Ketika menengok ke atas, banyak tergantung kelelawar-kelelawar pemakan buah dan serangga sedang tidur siang. Hewan ini termasuk nokturnal, jadi kebanyakan aktivitasnya dilakukan di malam hari. Ukuran mereka tidak terlalu besar, dan mereka bebas buang kotoran di mana-mana! Di dinding gua, stalaktit, stalakmit, dimana-mana! Jadilah gua ini bau dan pengap.

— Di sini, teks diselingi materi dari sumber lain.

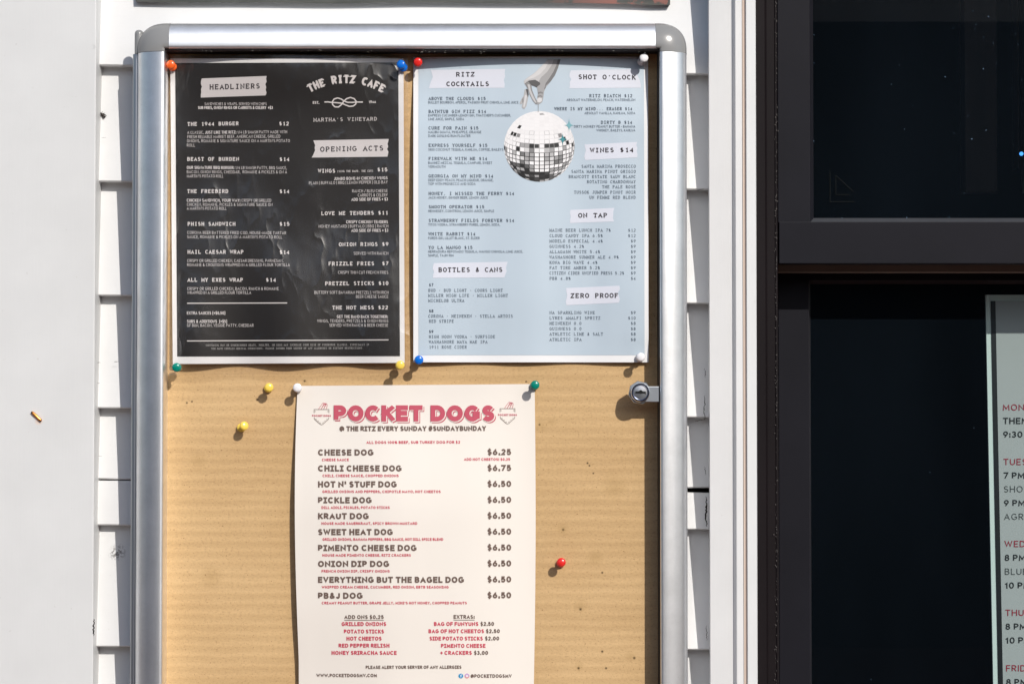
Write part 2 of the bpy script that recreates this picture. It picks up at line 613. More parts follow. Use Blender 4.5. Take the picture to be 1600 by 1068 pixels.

Kami kembali ke pondok. Hari sudah siang dan tiba saatnya kita untuk pulang. Sambil menunggu kelompok lain kembali, kami duduk-duduk dan lagi-lagi makan. “Bantu abisin, nih. Biar bawaan gue ringan,” kata Mauren. Oh, dengan senang hati J
Tiba akhirnya semua kelompok sudah berkumpul. Dari mulai X1 sampai X8. Rombongan SMA 6 akhrinya berjalan menanjak lagi untuk sampai ke jalan raya. Kali ini yang kami lewati sudah berupa pemukiman, tidak lagi pepohonan seperti di gunung tadi. Lelaaaaaaaaaaaah sekali rasanya kami ingin membanting diri saja. Ketika ada truk yang berhenti di depan kami, kami langsung menyerbunya. Kami naik dengan cepat dan posisi satu sama lain tidak beraturan. Sialnya, truk tidak kuat dan kami terpaksa turun, kembali ‘menikmati’ jalan yang panjang lagi. Badan sudah gatal dan lengket karena keringat, ditambah kerongkongan yang tidak bisa kompromi.
Akhirnya sampai juga di jalan raya. Tinggal menunggu bus. Bus datang, dan kami diantarkan sampai alun-alun Masjid Raya Bandung. Selebihnya kami disibukkan mencari angkot.